What I really want is a tweaked-out slow cooker with a PID controller that's content to let me cook at "unsafe" temperatures. It looks like this Hamilton Beach model actually uses a temperature probe to control cooking, and at $50 I might give it a try, but the absence of a high-end gadget model with more precise controls is disappointing at best.
Self-Stirring Risotto Pot
I love making risotto, but all the stirring! What if there was a nice, heavy risotto pot with a top like one of those old crank-driven popcorn poppers? It could slowly spin (driven electrically, presumably), making the risotto all nice and happy.
Espresso Bagels
It's easy to find a zillion flavored bagels, all of which are too sweet and too soft.
A good bagel with some solid coffee flavoring, toasted, with a schmear, sounds pretty good to me.
More chip flavors!
Chocolate chips, butterscotch chips, and peanut-butter chips can all be acquired for use in cookies. It seems that there must be a zillion other kinds of chips one might wish for: berry-flavored chips, coffee chips, and so on. The flavors might not be "real," but kitchen shortcuts sell well regardless... plus they're shelf-stable.
Better Stove Controls
My stove was set to "medium" last night, but medium on my large burners is nothing like medium on my small burners. If I had a fancy stove, they would be different again.
Wouldn't it be nice if the numbers shifted, so that the big burner started at 2 or 3 and went up to 11 or 12?
"This burner goes to 11" jokes aside, ratings based on a constant scale across different stoves could make recipes more universal.
Pirate Toaster
I admit that I've always wanted the Hello Kitty Toaster that burns an image of everyone's favorite promotional vehicle.
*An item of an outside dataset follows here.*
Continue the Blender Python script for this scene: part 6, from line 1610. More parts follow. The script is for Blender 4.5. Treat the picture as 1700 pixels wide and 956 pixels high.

Unfortunately, I don't eat toast much, and I already have a toaster oven, which is useful for cooking fish sticks, too.
Even so, I'd buy a toaster that burned a jolly roger onto every slice of bread.
Self-Popping Popcorn
We've got self-heating lattes; I want self-popping popcorn, in a similar canister.
Wasteful? Lazy? You betchya! But it'd also be mighty convenient. Popcorn is so much better when it's popped fresh...
Electronic Recipe Assistant
Now that tablet computers are becoming affordable, there's a whole lot of use for them in the kitchen. Including the Electronic Recipe Assistant. (Queue announcer voice: "A new ERA in home cooking has arrived...")
Really it's simple stuff. Aggregating the groceries for the week's menus, and letting people "cross off" stuff they already have shelved, to produce nice grocery lists (print to any networked printer in the house). Touch the screen to see the next step --- ERA will need a plastic screen guard, to keep the grease off, something you can toss in the dishwasher. Heck, if it's got a loud enough speaker, it can read the next step, and respond to requests: "ERA: Next Step!"
I don't know if I'm just a geek, but when I'm alone in the kitchen cooking, I could use an ERA...
Tupperware with Secret Compartments
Sliding panels are always cool. Hidden anything is neat. But Tupperware storage containers for the fridge that include secret compartments would be super-cool. Among other uses, you could hide leftovers of the good stuff from roommates and other potential scavengers. Plus they'd just be fun to play with.